Realismo a ras de suelo
Transmitía seguridad. Al menos ésa era la impresión que daba. Parecía llevarte por un camino exento de peligros, pero al cabo de un centenar de páginas, el lector descubría con desasosiego que no era aquí adonde esperaba llegar. La suya era una prosa marmórea, impoluta, que brillaba -afirmó un escritor de poco nombre que probablemente le envidiaba- como si alguien hubiera lavado sus páginas, más de piedra que de papel, con un líquido abrasivo. Lo que quedaba era la limpidez de un realismo a ras de suelo. No necesitaba de florituras. El estilo se correspondía con la normalidad de los temas que trataba, de los personajes en cuyo interior se zambullía. Obligaba al lector de a pie a mirarse a sí mismo aunque ello le molestara. Encarnaba los ideales de la moralidad protestante, de pionero blanco, anglosajón, heredero de una forma de entender el arte y la vida de impronta puritana, pero que lanzaba esa manera de ver el mundo contra sí misma, produciendo el insólito efecto de mostrar lo que le enseñaron a ocultar. Sus novelas de costumbres eran ejercicios de desnudez para la clase media, incómodos a veces, pero a la postre, extrañamente liberadores.

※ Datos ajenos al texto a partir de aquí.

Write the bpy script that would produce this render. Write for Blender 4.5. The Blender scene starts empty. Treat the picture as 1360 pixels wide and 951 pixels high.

Todo un poco a medio gas. Por eso los jóvenes narradores huían de él: representaba un pasado que tenían prisa por dejar atrás. Era de una honestidad radical, con una entrega al trabajo que eliminaba de su vocabulario la noción de descanso. Así se explica el centenar largo de títulos que jalonan su carrera. Pertenecía a una raza de colosos literarios de estirpe inequívocamente norteamericana: el escritor total capaz de devorar el entorno de varias generaciones. Con él desaparece una manera de ver la literatura. Deja un vacío difícil de colmar: incluso quienes estaban en las antípodas de su estética notarán, con extrañeza, que lo echan de menos. Yo ya he empezado a hacerlo.
Eduardo Lago es escritor y director del Instituto Cervantes de Nueva York.